Me: "The internet just $#!+ the bed again. DSL's totally hosed."

RX: "Well, you did just tweet to Netanyahu. Mossad never sleeps."
(Thing is, that was her joke, in response to my initial "If you like your terrorist nuclear weapon, you can keep your terrorist nuclear weapon." I just stole it and put it on Twitter.)

Overheard in the Office...

Somebody or another on NPR recently casually used a throwaway line about how the Greek bailout deal negotiations were putting... I believe the phrase was "unprecedented strains" or something close ...on relations between the countries. I nearly drove into a ditch at the mind-boggling ahistoricity of such a statement.  
"Ve are chust here to see ze tourist sights, ja."

Round Two

The line of storms that rolled through at lunch yesterday was just the warmup act, as it turned out. The main attraction didn't roll through until late last night. I was playing World of Warcrack when the phone rang.
Shootin' Buddy: "I'm okay. I didn't get hit by the tornado."

Me: "By the what, now?"
Lafayette being about an hour as the derecho blows from Indy, that was the cue for the sound effects to start up outside Roseholme Cottage.
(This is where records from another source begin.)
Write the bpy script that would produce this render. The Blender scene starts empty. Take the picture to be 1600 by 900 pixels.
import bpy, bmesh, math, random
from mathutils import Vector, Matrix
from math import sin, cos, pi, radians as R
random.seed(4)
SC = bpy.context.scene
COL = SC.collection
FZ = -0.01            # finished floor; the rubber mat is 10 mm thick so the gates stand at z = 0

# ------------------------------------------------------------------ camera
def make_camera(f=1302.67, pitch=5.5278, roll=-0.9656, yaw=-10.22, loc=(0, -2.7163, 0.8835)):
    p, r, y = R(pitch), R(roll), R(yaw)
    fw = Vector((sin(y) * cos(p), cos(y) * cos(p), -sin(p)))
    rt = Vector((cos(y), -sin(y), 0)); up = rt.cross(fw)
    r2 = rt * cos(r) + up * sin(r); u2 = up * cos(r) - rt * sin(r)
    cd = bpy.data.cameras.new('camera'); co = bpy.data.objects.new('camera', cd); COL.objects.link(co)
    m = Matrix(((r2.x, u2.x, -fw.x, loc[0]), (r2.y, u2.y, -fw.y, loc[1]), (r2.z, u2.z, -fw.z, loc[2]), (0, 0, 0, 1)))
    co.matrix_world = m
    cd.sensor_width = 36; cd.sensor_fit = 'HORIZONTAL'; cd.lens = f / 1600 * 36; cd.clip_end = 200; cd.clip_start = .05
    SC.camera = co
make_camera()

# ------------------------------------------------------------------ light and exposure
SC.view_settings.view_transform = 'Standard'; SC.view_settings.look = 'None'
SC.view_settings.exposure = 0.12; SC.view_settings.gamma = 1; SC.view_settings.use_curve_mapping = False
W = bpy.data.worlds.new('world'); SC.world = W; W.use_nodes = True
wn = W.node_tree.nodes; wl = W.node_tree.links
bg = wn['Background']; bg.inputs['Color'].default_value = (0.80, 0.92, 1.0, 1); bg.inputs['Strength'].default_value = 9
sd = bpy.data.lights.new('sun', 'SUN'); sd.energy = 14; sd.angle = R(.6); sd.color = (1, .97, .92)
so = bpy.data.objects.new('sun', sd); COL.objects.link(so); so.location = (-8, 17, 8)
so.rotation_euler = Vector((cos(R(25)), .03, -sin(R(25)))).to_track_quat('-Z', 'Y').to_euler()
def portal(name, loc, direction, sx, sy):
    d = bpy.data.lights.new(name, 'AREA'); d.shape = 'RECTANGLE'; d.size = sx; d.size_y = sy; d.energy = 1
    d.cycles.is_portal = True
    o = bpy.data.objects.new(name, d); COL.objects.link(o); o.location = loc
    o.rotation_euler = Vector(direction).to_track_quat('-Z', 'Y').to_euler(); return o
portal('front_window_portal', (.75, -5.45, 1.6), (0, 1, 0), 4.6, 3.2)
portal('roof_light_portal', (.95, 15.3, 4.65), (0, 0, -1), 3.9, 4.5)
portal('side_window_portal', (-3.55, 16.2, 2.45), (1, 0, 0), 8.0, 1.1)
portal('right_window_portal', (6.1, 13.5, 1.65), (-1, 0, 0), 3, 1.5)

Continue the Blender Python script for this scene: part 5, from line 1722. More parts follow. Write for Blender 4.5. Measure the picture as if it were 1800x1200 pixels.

Not five minutes after I was off the phone with Shootin' Buddy, it sounded like we were taking shellfire outside, complete with flickering lights.

Local TeeWee news reports:
Power Outages: IPL 35,871; Duke: 19,953; South Central REMC: 5,567
TOTAL: 61,391
So that was a pretty good wallop we took. Indy is quite well tree-covered for a major city, which means there's a lot of stuff to fall on power lines.

Monday, July 13, 2015

Thunderbolts and lightning, very very frightening

As Bobbi left for work today, she reminded me to be on the lookout for the DSL tech and the tree guy.

Just before noon, it got dark outside. Then the sky lightened some, but to an ugly shade of green. The sky dumped an inch of standing water on the sidewalk in the back yard, pretty much all at once.

I don't think we'll be seeing the tree guy today. Not a good day to be up in trees.